Dediquei parte da noite a reflexões sobre a minha já antiga queda pelo vinho. É comum que o apreciador pergunte a si mesmo, em algum momento da vida, quais são os vinhos que melhor expressam suas aspirações. Sem a pretensão de esgotar o assunto, que é vasto, muito menos a de dar sobre ele a última palavra, tenho cá a minha escala de avaliação. Personalíssima, ela não serve a ninguém além de mim, mas nem por isso a julgo ruim. Além disso, ela tem critérios simples, o que me parece uma de suas grandfes vantagens.

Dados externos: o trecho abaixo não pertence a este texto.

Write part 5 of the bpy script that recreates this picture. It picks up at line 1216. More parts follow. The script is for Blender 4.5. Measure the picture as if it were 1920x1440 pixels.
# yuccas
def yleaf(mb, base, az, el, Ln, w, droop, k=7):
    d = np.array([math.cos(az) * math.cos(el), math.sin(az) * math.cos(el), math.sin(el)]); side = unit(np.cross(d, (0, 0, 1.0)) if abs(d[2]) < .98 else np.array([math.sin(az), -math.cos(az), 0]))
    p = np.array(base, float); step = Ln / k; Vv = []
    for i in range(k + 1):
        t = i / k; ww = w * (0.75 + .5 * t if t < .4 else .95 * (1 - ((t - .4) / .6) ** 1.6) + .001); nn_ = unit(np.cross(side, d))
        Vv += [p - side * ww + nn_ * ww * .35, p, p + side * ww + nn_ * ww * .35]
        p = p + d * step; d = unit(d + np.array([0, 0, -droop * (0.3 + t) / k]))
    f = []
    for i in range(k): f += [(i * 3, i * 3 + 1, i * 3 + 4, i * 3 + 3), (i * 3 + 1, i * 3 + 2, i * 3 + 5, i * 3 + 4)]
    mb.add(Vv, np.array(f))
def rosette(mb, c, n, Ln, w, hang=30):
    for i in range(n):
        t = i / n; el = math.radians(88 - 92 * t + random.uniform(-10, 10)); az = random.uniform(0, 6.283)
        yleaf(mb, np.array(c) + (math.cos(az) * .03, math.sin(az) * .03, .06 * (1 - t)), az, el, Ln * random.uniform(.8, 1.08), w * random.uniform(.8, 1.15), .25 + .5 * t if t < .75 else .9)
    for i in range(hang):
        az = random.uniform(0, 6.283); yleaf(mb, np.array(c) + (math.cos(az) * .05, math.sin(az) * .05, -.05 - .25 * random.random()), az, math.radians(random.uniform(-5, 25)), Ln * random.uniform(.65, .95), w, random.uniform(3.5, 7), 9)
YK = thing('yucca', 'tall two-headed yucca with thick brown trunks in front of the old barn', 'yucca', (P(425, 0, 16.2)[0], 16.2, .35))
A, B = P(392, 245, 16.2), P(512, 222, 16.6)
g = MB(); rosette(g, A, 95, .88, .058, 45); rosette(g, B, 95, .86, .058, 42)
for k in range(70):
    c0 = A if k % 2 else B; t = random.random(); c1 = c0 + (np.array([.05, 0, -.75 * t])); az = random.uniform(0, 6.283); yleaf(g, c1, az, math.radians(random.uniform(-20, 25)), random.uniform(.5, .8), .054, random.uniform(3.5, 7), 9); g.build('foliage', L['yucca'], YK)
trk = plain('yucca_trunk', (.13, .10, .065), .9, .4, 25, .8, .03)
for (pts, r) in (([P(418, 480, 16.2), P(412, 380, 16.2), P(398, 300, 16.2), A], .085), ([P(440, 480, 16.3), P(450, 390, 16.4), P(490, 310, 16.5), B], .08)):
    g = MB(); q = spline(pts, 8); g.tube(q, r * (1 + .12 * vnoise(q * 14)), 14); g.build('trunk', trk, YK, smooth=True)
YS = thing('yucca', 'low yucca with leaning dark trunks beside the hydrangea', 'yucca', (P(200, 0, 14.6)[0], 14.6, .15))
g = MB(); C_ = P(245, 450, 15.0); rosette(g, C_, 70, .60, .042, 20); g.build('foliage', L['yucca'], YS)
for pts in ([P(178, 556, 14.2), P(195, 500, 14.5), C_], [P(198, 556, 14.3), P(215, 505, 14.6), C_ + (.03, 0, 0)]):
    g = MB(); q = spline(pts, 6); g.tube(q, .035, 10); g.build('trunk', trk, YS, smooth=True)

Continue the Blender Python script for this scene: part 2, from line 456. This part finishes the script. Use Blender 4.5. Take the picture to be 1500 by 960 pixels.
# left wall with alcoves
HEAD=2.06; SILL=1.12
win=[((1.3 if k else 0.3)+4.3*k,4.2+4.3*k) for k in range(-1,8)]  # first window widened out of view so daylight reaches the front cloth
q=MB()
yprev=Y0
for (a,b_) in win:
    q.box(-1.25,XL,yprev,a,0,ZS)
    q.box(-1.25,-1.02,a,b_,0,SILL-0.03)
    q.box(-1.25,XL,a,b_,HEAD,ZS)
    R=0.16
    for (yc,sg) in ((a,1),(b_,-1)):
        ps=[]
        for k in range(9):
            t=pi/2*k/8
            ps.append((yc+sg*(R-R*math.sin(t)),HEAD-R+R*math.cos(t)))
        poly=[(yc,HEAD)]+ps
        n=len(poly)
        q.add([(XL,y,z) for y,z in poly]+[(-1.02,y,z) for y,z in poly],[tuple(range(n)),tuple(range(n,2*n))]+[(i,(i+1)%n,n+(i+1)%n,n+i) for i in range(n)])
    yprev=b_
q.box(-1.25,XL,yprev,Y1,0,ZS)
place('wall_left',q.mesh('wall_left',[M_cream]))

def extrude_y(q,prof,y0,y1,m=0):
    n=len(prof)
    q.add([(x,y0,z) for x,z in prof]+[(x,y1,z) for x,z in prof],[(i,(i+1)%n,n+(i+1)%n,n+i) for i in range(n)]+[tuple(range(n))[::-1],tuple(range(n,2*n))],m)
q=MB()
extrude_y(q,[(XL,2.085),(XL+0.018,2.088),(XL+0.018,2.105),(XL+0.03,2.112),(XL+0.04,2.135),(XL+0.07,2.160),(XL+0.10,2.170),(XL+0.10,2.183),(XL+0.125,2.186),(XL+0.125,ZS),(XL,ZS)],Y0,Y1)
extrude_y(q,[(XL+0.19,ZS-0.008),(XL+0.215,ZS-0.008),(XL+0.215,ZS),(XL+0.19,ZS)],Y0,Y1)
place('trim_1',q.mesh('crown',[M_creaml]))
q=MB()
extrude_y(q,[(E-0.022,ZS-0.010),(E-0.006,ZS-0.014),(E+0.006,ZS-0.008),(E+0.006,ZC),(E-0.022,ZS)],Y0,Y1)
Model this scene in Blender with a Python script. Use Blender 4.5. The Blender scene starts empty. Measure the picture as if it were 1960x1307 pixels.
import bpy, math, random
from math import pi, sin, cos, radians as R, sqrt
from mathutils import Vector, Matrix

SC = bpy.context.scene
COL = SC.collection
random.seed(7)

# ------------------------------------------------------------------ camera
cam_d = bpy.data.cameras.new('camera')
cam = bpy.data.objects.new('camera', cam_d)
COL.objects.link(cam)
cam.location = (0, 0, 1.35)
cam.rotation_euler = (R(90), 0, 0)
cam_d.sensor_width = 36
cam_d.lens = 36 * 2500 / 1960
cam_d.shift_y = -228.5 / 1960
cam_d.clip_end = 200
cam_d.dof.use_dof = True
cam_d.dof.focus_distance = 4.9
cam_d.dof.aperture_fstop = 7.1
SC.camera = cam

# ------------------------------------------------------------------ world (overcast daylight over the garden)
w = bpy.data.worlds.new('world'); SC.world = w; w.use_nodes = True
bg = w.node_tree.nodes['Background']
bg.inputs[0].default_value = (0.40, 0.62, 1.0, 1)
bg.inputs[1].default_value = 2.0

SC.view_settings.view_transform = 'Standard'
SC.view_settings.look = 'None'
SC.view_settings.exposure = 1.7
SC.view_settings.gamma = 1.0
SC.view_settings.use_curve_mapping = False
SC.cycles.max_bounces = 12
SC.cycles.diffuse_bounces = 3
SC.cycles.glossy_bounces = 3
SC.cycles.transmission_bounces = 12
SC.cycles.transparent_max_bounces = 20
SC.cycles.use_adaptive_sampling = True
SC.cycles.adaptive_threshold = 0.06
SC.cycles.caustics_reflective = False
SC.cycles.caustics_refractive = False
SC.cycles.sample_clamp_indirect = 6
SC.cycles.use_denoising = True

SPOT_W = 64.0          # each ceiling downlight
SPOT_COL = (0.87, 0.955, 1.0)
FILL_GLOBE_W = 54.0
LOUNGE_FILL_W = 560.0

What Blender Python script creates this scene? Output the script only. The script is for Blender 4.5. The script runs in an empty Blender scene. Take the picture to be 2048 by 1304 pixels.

É bom vinho, segundo a minha escala avaliativa, aquele que leva ao sonho e não ao sono. A melhor casta vinífera, por sua vez, é a que mostra que se podem degustar momentos vividos, tanto quanto porções de líquido, e que cada instante, para quem o experimenta, tem um sabor único e irrepetível. Está no ponto, a meu ver, a bebida que traz uma confirmação saborosa para a ideia de que cada coisa tem o seu tempo. Por outro lado, o melhor bouquet é o que educa o nariz para as muitas nuanças de odores das quais o mundo é feito.
É digna de altas notas a garrafa que, chamando a atenção para o cultivo da uva e a sua transformação em líquido, permite vislumbrar a obra de arte que existe em todo trabalho bem executado e a dignidade de todos os ofícios exercidos como ato de criação. Merece o rótulo de obra-prima, enfim, quaisquer que sejam seu tipo e suas características, o vinho que proporciona a convicção de que o amargo e o doce são os dois lados de uma mesma moeda ou, se preferirmos, os dois elementos que se alternam para dar sabor à existência.